- **GIVEN REQUEST**:
Your task is to transcribe all of the data below exactly, omitting the images.

- **INFORMATION GIVEN**:
—————

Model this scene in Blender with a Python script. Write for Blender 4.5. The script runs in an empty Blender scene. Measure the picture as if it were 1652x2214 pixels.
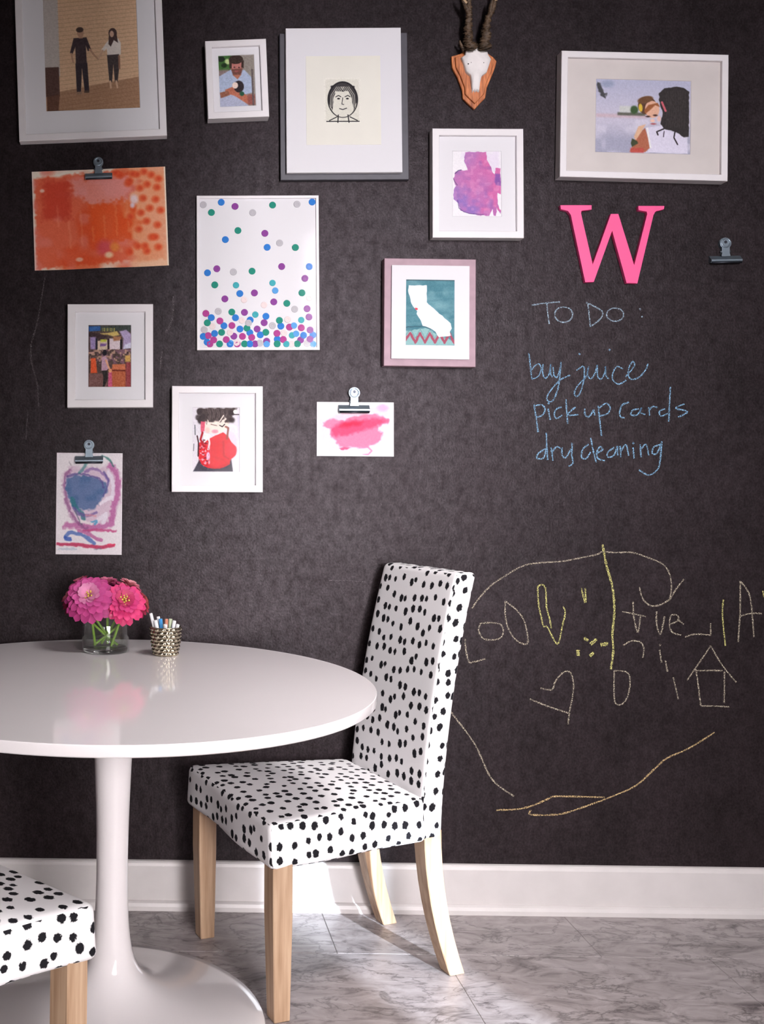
import bpy, bmesh, math, random
import numpy as np
from mathutils import Vector, Matrix

random.seed(7)
rng = np.random.default_rng(11)
scene = bpy.context.scene
S = 1.05                       # working units -> metres (applied once, at the end, to every mesh and empty)
IMG_W, IMG_H = 1652, 2214

# ------------------------------------------------------------------ camera
CF, CYAW, CPITCH, CROLL = 2200.0, -0.011245, 0.039282, 0.008705
CPOS = np.array([0.0, -2.7541, 1.1296])
CSX, CSY = -512.93, -151.10


def cam_axes():
    cy, sy, cp, sp = math.cos(CYAW), math.sin(CYAW), math.cos(CPITCH), math.sin(CPITCH)
    cr, sr = math.cos(CROLL), math.sin(CROLL)
    fwd = np.array([sy * cp, cy * cp, sp])
    right = np.array([cy, -sy, 0.0])
    up = np.cross(right, fwd)
    return cr * right + sr * up, -sr * right + cr * up, fwd


AX = cam_axes()
cam_d = bpy.data.cameras.new('camera')
cam = bpy.data.objects.new('camera', cam_d)
scene.collection.objects.link(cam)
cam_d.sensor_fit = 'HORIZONTAL'
cam_d.sensor_width = 36.0
cam_d.lens = CF / IMG_W * 36.0
cam_d.shift_x = -CSX / IMG_W
cam_d.shift_y = CSY / IMG_W
cam_d.clip_start = 0.02
r_, u_, f_ = AX
cam.matrix_world = Matrix(((r_[0], u_[0], -f_[0], CPOS[0] * S), (r_[1], u_[1], -f_[1], CPOS[1] * S),
                           (r_[2], u_[2], -f_[2], CPOS[2] * S), (0, 0, 0, 1)))
scene.camera = cam

# ------------------------------------------------------------------ light and exposure
scene.view_settings.view_transform = 'Standard'
scene.view_settings.look = 'None'
scene.view_settings.exposure = 0.0
scene.view_settings.gamma = 1.0
scene.view_settings.use_curve_mapping = False

world = bpy.data.worlds.new('sky')
scene.world = world
world.use_nodes = True
bg = world.node_tree.nodes['Background']
bg.inputs[0].default_value = (0.62, 0.78, 1.0, 1)
bg.inputs[1].default_value = 0.35


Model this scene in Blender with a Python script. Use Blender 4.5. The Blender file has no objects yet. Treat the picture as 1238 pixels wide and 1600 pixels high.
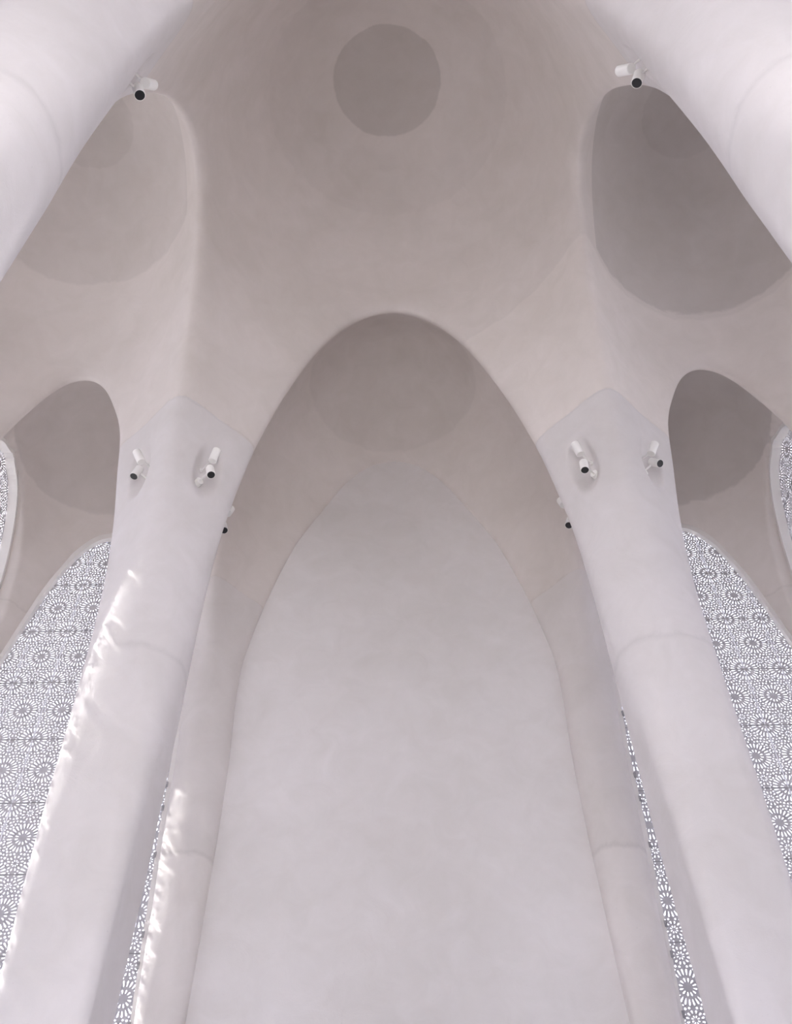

—————

- **COMPLETE RESPONSE**:
Model this scene in Blender with a Python script. Write for Blender 4.5. The script runs in an empty Blender scene. Measure the picture as if it were 1652x2214 pixels.
import bpy, bmesh, math, random
import numpy as np
from mathutils import Vector, Matrix

random.seed(7)
rng = np.random.default_rng(11)
scene = bpy.context.scene
S = 1.05                       # working units -> metres (applied once, at the end, to every mesh and empty)
IMG_W, IMG_H = 1652, 2214

# ------------------------------------------------------------------ camera
CF, CYAW, CPITCH, CROLL = 2200.0, -0.011245, 0.039282, 0.008705
CPOS = np.array([0.0, -2.7541, 1.1296])
CSX, CSY = -512.93, -151.10


def cam_axes():
    cy, sy, cp, sp = math.cos(CYAW), math.sin(CYAW), math.cos(CPITCH), math.sin(CPITCH)
    cr, sr = math.cos(CROLL), math.sin(CROLL)
    fwd = np.array([sy * cp, cy * cp, sp])
    right = np.array([cy, -sy, 0.0])
    up = np.cross(right, fwd)
    return cr * right + sr * up, -sr * right + cr * up, fwd


AX = cam_axes()
cam_d = bpy.data.cameras.new('camera')
cam = bpy.data.objects.new('camera', cam_d)
scene.collection.objects.link(cam)
cam_d.sensor_fit = 'HORIZONTAL'
cam_d.sensor_width = 36.0
cam_d.lens = CF / IMG_W * 36.0
cam_d.shift_x = -CSX / IMG_W
cam_d.shift_y = CSY / IMG_W
cam_d.clip_start = 0.02
r_, u_, f_ = AX
cam.matrix_world = Matrix(((r_[0], u_[0], -f_[0], CPOS[0] * S), (r_[1], u_[1], -f_[1], CPOS[1] * S),
                           (r_[2], u_[2], -f_[2], CPOS[2] * S), (0, 0, 0, 1)))
scene.camera = cam

# ------------------------------------------------------------------ light and exposure
scene.view_settings.view_transform = 'Standard'
scene.view_settings.look = 'None'
scene.view_settings.exposure = 0.0
scene.view_settings.gamma = 1.0
scene.view_settings.use_curve_mapping = False

world = bpy.data.worlds.new('sky')
scene.world = world
world.use_nodes = True
bg = world.node_tree.nodes['Background']
bg.inputs[0].default_value = (0.62, 0.78, 1.0, 1)
bg.inputs[1].default_value = 0.35


Model this scene in Blender with a Python script. Use Blender 4.5. The Blender file has no objects yet. Treat the picture as 1238 pixels wide and 1600 pixels high.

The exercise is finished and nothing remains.